━━ Recorded information ━━

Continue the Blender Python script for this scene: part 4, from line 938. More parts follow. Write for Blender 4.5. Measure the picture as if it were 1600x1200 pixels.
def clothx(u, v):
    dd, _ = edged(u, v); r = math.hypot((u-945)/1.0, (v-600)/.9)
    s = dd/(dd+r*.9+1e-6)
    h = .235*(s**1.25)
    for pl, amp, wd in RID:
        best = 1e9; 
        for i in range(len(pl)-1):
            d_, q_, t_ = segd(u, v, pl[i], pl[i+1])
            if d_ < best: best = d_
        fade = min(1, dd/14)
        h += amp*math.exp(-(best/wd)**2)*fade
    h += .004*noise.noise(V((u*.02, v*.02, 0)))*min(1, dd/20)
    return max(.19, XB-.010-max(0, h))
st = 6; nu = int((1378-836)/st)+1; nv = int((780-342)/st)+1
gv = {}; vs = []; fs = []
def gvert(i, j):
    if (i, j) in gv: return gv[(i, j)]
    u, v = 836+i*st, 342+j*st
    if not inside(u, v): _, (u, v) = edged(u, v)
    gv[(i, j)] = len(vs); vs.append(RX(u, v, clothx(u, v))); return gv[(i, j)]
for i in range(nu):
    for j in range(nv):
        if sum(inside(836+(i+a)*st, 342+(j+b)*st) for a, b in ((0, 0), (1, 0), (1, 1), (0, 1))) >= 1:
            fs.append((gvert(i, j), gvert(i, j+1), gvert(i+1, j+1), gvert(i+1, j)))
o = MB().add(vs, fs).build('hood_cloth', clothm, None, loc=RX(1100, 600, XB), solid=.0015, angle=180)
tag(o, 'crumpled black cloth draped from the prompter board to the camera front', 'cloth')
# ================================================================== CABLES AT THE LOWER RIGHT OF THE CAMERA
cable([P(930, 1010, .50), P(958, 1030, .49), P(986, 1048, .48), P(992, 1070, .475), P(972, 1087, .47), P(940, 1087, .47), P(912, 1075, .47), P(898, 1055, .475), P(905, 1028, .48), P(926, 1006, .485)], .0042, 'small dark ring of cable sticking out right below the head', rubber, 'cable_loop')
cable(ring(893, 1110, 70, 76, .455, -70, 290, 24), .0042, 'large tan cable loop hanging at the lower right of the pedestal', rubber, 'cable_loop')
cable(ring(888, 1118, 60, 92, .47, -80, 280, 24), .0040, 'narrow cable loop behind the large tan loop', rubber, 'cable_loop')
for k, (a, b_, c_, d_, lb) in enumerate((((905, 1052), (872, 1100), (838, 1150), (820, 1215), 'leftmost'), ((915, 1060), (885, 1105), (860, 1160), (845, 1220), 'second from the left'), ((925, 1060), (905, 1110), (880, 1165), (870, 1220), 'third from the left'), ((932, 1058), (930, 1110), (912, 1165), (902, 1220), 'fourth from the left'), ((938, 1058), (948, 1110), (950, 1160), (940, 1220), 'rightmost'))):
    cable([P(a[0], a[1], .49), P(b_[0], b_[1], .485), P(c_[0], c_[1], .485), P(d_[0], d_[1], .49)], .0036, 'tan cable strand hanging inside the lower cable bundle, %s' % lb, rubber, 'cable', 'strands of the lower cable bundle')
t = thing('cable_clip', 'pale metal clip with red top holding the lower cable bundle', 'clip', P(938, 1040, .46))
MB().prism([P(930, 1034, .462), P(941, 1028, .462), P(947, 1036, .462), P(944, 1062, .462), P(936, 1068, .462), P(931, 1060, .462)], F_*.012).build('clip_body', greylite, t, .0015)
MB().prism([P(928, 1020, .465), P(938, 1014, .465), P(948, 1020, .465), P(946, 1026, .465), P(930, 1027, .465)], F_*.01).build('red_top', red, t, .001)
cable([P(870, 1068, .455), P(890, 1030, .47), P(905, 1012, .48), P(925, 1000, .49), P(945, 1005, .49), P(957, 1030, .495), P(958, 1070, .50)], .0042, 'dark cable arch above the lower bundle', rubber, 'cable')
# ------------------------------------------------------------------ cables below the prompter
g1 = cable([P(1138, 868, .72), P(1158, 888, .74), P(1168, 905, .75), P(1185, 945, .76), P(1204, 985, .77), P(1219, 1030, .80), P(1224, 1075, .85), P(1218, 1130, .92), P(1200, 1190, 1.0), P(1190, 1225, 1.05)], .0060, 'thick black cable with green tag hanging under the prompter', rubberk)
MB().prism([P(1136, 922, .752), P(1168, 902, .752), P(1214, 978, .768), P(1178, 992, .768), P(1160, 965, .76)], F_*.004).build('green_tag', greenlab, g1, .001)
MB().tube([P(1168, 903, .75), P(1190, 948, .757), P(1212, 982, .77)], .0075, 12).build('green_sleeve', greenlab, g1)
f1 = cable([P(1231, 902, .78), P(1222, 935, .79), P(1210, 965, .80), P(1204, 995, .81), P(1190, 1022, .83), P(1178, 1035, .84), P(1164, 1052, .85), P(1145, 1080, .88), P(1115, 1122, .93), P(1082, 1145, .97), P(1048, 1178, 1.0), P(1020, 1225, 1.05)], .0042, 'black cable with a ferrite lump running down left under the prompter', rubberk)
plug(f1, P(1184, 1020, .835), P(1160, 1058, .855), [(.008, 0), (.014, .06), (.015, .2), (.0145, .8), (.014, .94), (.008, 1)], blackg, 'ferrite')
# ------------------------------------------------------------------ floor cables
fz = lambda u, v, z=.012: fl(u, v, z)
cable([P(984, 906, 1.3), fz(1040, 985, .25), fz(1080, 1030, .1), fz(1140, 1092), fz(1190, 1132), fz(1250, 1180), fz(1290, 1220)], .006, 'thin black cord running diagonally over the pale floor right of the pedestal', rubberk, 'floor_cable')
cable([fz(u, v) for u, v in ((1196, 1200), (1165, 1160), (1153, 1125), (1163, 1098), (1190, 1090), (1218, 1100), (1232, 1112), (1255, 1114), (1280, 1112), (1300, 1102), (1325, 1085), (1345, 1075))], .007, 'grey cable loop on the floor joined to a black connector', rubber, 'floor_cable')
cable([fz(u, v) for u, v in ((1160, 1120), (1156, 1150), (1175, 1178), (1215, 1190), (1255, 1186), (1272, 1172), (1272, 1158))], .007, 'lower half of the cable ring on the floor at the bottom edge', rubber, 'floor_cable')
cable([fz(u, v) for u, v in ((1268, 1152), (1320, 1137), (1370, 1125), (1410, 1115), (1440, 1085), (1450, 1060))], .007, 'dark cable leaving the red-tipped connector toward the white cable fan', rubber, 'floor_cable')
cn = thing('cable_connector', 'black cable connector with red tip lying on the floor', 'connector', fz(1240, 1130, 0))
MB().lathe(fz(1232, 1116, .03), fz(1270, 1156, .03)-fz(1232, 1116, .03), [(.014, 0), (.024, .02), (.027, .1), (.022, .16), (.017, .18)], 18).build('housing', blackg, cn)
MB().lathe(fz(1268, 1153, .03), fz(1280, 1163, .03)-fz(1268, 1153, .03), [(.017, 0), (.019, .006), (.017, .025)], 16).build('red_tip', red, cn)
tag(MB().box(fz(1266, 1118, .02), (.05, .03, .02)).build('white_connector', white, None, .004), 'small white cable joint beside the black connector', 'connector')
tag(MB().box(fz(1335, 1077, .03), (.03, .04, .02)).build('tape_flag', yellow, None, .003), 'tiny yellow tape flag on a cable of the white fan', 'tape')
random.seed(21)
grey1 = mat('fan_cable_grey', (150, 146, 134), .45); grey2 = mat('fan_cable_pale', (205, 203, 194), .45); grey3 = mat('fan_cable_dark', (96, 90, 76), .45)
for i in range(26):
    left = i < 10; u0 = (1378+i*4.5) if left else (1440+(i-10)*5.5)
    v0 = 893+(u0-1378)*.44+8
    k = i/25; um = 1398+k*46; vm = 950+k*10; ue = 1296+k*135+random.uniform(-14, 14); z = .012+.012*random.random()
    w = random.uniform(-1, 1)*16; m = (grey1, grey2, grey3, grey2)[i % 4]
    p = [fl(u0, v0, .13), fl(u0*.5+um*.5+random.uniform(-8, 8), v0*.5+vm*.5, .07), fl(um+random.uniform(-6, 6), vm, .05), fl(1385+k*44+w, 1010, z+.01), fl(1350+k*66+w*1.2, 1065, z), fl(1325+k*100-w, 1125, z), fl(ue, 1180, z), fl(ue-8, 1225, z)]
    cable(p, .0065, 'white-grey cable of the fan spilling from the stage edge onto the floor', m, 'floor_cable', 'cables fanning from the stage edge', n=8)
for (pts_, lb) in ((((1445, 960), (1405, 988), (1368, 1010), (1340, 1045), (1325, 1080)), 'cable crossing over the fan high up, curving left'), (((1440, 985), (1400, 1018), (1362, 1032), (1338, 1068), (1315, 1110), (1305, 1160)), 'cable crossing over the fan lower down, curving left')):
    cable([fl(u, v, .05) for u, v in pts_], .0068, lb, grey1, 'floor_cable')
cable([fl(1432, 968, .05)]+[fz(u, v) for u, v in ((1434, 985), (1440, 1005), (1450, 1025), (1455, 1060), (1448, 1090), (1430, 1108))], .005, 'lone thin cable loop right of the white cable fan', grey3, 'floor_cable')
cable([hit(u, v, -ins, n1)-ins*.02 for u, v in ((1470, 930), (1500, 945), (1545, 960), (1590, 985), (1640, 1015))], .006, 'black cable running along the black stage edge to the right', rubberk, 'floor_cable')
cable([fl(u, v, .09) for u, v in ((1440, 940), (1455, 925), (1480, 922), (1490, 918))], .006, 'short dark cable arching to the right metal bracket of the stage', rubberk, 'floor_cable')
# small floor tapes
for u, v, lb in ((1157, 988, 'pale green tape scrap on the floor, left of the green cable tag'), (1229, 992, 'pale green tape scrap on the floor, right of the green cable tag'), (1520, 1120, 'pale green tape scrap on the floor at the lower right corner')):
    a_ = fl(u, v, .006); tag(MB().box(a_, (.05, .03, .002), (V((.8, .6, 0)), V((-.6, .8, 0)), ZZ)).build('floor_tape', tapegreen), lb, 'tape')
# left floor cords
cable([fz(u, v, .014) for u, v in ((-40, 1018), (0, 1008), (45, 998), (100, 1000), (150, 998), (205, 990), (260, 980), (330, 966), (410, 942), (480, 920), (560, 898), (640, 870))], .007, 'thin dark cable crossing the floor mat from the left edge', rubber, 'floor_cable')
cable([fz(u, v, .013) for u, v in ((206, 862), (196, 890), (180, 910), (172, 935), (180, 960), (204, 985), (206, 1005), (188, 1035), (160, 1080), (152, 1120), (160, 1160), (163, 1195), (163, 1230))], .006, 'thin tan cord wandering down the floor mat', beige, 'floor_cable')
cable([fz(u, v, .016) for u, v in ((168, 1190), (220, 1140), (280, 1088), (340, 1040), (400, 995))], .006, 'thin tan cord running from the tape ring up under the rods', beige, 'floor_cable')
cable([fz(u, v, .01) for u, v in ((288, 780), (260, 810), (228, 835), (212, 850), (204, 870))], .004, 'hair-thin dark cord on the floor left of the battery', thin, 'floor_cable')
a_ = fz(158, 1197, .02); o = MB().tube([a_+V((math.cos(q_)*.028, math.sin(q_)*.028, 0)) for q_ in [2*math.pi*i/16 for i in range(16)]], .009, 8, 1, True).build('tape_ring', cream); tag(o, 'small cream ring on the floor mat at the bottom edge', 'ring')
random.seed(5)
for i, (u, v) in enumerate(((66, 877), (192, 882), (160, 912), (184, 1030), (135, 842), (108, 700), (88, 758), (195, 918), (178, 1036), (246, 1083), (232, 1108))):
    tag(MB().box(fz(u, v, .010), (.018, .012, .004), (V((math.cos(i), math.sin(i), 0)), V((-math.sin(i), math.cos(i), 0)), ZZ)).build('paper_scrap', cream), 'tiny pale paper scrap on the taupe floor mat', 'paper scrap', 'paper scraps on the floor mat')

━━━

Which lines hold the word "from"? Copy every one of them.

Continue the Blender Python script for this scene: part 4, from line 938. More parts follow. Write for Blender 4.5. Measure the picture as if it were 1600x1200 pixels.
tag(o, 'crumpled black cloth draped from the prompter board to the camera front', 'cloth')
for k, (a, b_, c_, d_, lb) in enumerate((((905, 1052), (872, 1100), (838, 1150), (820, 1215), 'leftmost'), ((915, 1060), (885, 1105), (860, 1160), (845, 1220), 'second from the left'), ((925, 1060), (905, 1110), (880, 1165), (870, 1220), 'third from the left'), ((932, 1058), (930, 1110), (912, 1165), (902, 1220), 'fourth from the left'), ((938, 1058), (948, 1110), (950, 1160), (940, 1220), 'rightmost'))):
    cable(p, .0065, 'white-grey cable of the fan spilling from the stage edge onto the floor', m, 'floor_cable', 'cables fanning from the stage edge', n=8)
cable([fz(u, v, .014) for u, v in ((-40, 1018), (0, 1008), (45, 998), (100, 1000), (150, 998), (205, 990), (260, 980), (330, 966), (410, 942), (480, 920), (560, 898), (640, 870))], .007, 'thin dark cable crossing the floor mat from the left edge', rubber, 'floor_cable')
cable([fz(u, v, .016) for u, v in ((168, 1190), (220, 1140), (280, 1088), (340, 1040), (400, 995))], .006, 'thin tan cord running from the tape ring up under the rods', beige, 'floor_cable')